Exactly the lines from the line containing "What Blender Python" through the line containing "t = np.clip(t, 0, 1); return t*t*(3-2*t)" are to be echoed, with both included and pictures left out.
○ ○ ○
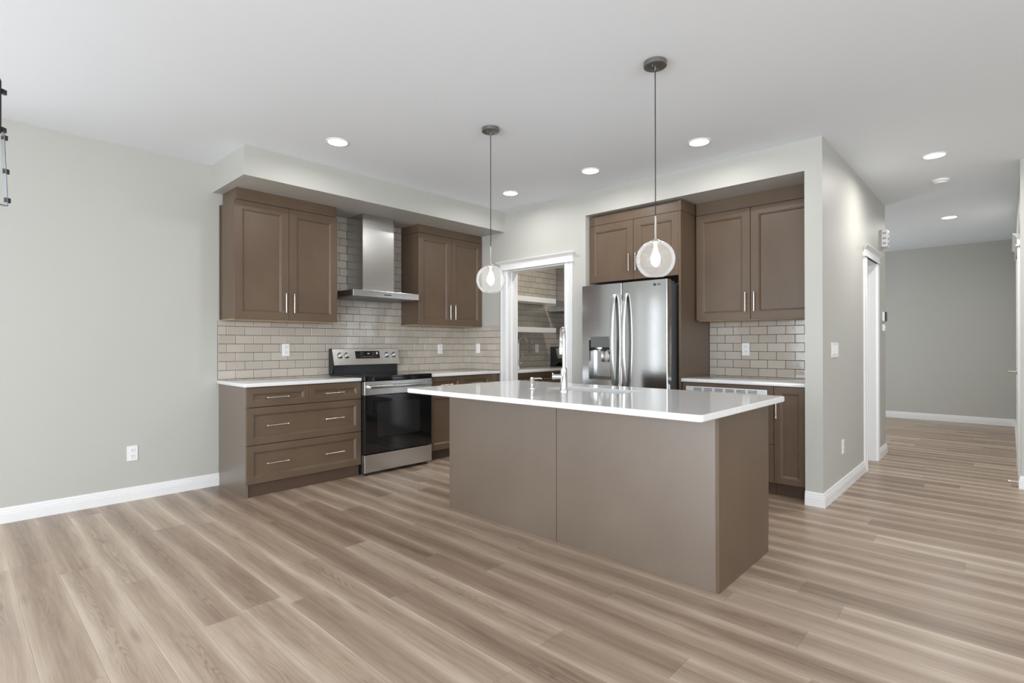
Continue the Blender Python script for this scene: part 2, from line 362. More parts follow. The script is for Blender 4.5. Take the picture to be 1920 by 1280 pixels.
# baseboards: stepped profile
BB = [(0, 0), (.0155, 0), (.0155, .062), (.0135, .067), (.0135, .078), (.010, .083), (.010, .094), (.006, .104), (0, .106)]
def base(name, segs, label):
    b = MB()
    for p0, p1, out, m0, m1 in segs: b.extrude_profile(BB, p0, p1, out, True, m0, m1)
    return struct(b.build(name, MAT['trim']), label, 'baseboard')
base('baseboard_north', [((-5.55, 0, 0), (-2.84, 0, 0), (0, -1, 0), 0, 0)], 'white baseboard under the blank wall left of the drawers')
base('baseboard_pillar', [((0, RY1, 0), (0, YP, 0), (-1, 0, 0), 0, 1), ((0, YP, 0), (1.5, YP, 0), (0, -1, 0), -1, 0)], 'white baseboard wrapping the wall end beside the cabinets')
base('baseboard_hall_left', [((2.275, YP, 0), (2.735, YP, 0), (0, -1, 0), 0, 1), ((2.735, YP, 0), (2.735, -1.6, 0), (1, 0, 0), -1, 0)], 'short white baseboard past the open hallway door')
base('baseboard_hall_end', [((HX, -1.6, 0), (HX, YR, 0), (-1, 0, 0), 0, 0)], 'white baseboard along the far end wall of the hallway')
base('baseboard_hall_right', [((1.72, -8, 0), (1.72, YR, 0), (-1, 0, 0), 0, 1), ((1.72, YR, 0), (1.80, YR, 0), (0, 1, 0), -1, 0), ((2.88, YR, 0), (HX, YR, 0), (0, 1, 0), 0, 0)], 'white baseboard at the right edge of the hallway')
# casings
CAS = [(0, 0), (.018, .004), (.020, .02), (.014, .028), (.014, .07), (.018, .082), (.016, .094), (0, .095)]
def casing(name, rt, x0, x1, zt, side, label, rz=0, loc=(0, 0, 0), depth=.165, hd=.03, jamb=True):
    """opening x0..x1 in local frame, wall face at local y=0 facing -y"""
    o = root(name, label, 'door casing', loc, rz); o['kind'] = 'structure'
    b = MB()
    for xa, sg in ((x0, -1), (x1, 1)):
        L0 = [(xa + sg * h, -d, 0) for d, h in CAS]; L1 = [(xa + sg * h, -d, zt) for d, h in CAS]
        b.rings([L0, L1], True, True)
    b.build('side_casing', MAT['trim'], o)
    b = MB(); xa, xb = x0 - .1, x1 + .1
    b.box(xa, xb, -.02, 0, zt, zt + .085); b.box(xa - .012, xb + .012, -.03, 0, zt, zt + .014, .004)
    P = [(0, 0), (.022, 0), (.026, .008), (.034, .016), (.042, .024), (.048, .03), (.048, .036), (0, .036)]
    L0 = [(xa - d, -d, zt + .07 + h) for d, h in P]; L1 = [(xb + d, -d, zt + .07 + h) for d, h in P]
    b.rings([L0, L1], True, True)
    b.build('header_casing', MAT['trim'], o)
    if jamb:
        b = MB(); b.box(x0 - .001, x0 + .016, 0, depth, 0, zt); b.box(x1 - .016, x1 + .001, 0, depth, 0, zt); b.box(x0 + .016, x1 - .016, 0, depth, zt - .016, zt + .001)
        b.box(x0 + .016, x0 + .026, .06, .10, 0, zt - .016); b.box(x1 - .026, x1 - .016, .06, .10, 0, zt - .016)
        b.build('jamb', MAT['trim'], o)
    return o
casing('trim_1', 0, .752, 1.603, OZ, 0, 'white cased opening with crowned header into the pantry', RB, (0, 0, 0), WT)
casing('trim_2', 0, DX0, DX1, DZ, 0, 'white casing of the doorway in the left hallway wall', 0, (0, YP, 0), RY1 - YP)
casing('trim_3', 0, -2.74, -1.91, DZ, 0, 'white casing with crowned header at the right picture edge', PI, (0, YR, 0), .02, jamb=False)
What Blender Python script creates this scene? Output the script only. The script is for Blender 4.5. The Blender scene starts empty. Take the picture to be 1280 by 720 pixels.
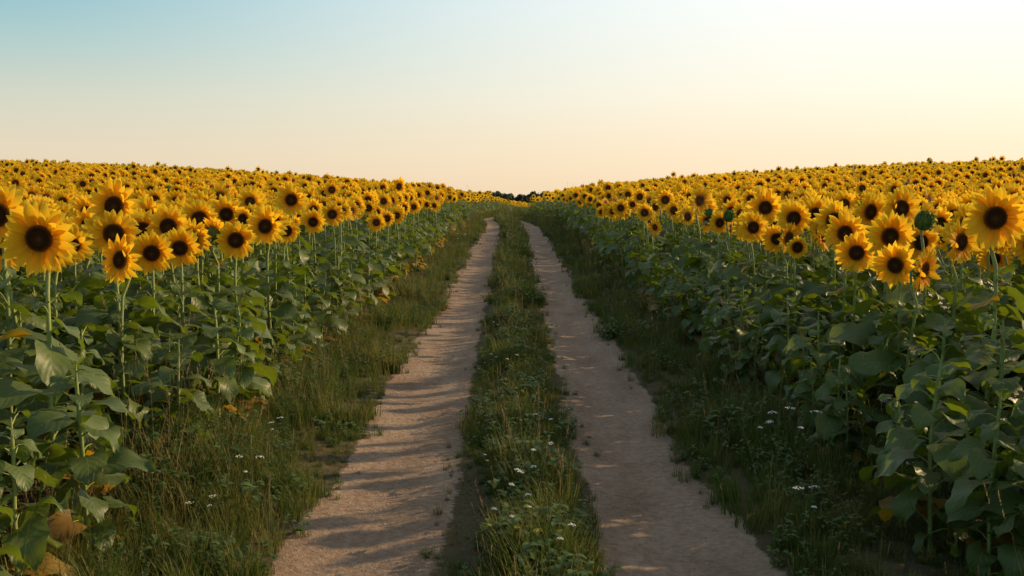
import bpy, math, random
import numpy as np
from mathutils import Vector, noise
R = random.Random(7)
scene = bpy.context.scene
COL = scene.collection

# ------------------------------------------------------------ helpers
def lin(r, g, b):
    f = lambda c: (c/255/12.92) if c/255 <= .04045 else ((c/255+.055)/1.055)**2.4
    return (f(r), f(g), f(b), 1)
def sm(t):
    t = np.clip(t, 0, 1); return t*t*(3-2*t)

class MB:
    def __init__(s): s.v=[]; s.f=[]; s.uv=[]; s.m=[]
    def face(s, idx, uvs, mat): s.f.append(idx); s.uv.extend(uvs); s.m.append(mat)
    def grid(s, rows, mat, flip=False):
        b=len(s.v); n=len(rows[0]); nr=len(rows)
        for r in rows: s.v.extend(r)
        for i in range(nr-1):
            for j in range(n-1):
                q=[b+i*n+j, b+i*n+j+1, b+(i+1)*n+j+1, b+(i+1)*n+j]
                u=[(i/(nr-1), j/(n-1)),(i/(nr-1),(j+1)/(n-1)),((i+1)/(nr-1),(j+1)/(n-1)),((i+1)/(nr-1), j/(n-1))]
                if flip: q.reverse(); u.reverse()
                s.face(q,u,mat)
    def tube(s, pts, rad, n, mat):
        rows=[]
        for k,(p,r) in enumerate(zip(pts,rad)):
            a=pts[min(k+1,len(pts)-1)]; c=pts[max(k-1,0)]
            t=(a-c).normalized()
            x=t.cross(Vector((0,1,0.13))).normalized(); y=t.cross(x)
            rows.append([p+x*r*math.cos(2*math.pi*j/n)+y*r*math.sin(2*math.pi*j/n) for j in range(n+1)])
        s.grid(rows,mat)
    def mesh(s, name, mats, smooth=True):
        me=bpy.data.meshes.new(name)
        me.from_pydata([tuple(p) for p in s.v],[],s.f)
        uv=me.uv_layers.new(name="UVMap")
        uv.data.foreach_set("uv", np.array(s.uv,dtype=np.float32).ravel())
        for m in mats: me.materials.append(m)
        me.polygons.foreach_set("material_index", np.array(s.m,dtype=np.int32))
        me.polygons.foreach_set("use_smooth",[smooth]*len(s.f))
        me.update(); return me

# ------------------------------------------------------------ materials
def newmat(name):
    m=bpy.data.materials.new(name); m.use_nodes=True
    nt=m.node_tree; nt.nodes.clear(); return m,nt
def N(nt,t,**k):
    n=nt.nodes.new(t)
    for a,b in k.items(): setattr(n,a,b)
    return n
def math_(nt,op,a,b=None,c=None):
    n=N(nt,'ShaderNodeMath',operation=op)
    for i,x in enumerate((a,b,c)):
        if x is None: continue
        if isinstance(x,(int,float)): n.inputs[i].default_value=x
        else: nt.links.new(x,n.inputs[i])
    return n.outputs[0]
def mixc(nt,f,a,b,mode='MIX'):
    n=N(nt,'ShaderNodeMix',data_type='RGBA',blend_type=mode)
    for s,x in ((0,f),(6,a),(7,b)):
        if isinstance(x,(int,float)): n.inputs[s].default_value=x
        elif isinstance(x,tuple): n.inputs[s].default_value=x if len(x)==4 else x+(1,)
        else: nt.links.new(x,n.inputs[s])
    return n.outputs[2]
def ramp(nt,f,stops,interp='LINEAR'):
    n=N(nt,'ShaderNodeValToRGB'); cr=n.color_ramp; cr.interpolation=interp
    while len(cr.elements)<len(stops): cr.elements.new(0.5)
    for e,(p,c) in zip(cr.elements,stops):
        e.position=p; e.color=c if len(c)==4 else c+(1,)
    nt.links.new(f,n.inputs[0]); return n.outputs[0]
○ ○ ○
* [Completed task]
What Blender Python script creates this scene? Output the script only. The script is for Blender 4.5. The Blender scene starts empty. Take the picture to be 1280 by 720 pixels.
import bpy, math, random
import numpy as np
from mathutils import Vector, noise
R = random.Random(7)
scene = bpy.context.scene
COL = scene.collection

# ------------------------------------------------------------ helpers
def lin(r, g, b):
    f = lambda c: (c/255/12.92) if c/255 <= .04045 else ((c/255+.055)/1.055)**2.4
    return (f(r), f(g), f(b), 1)
def sm(t):
    t = np.clip(t, 0, 1); return t*t*(3-2*t)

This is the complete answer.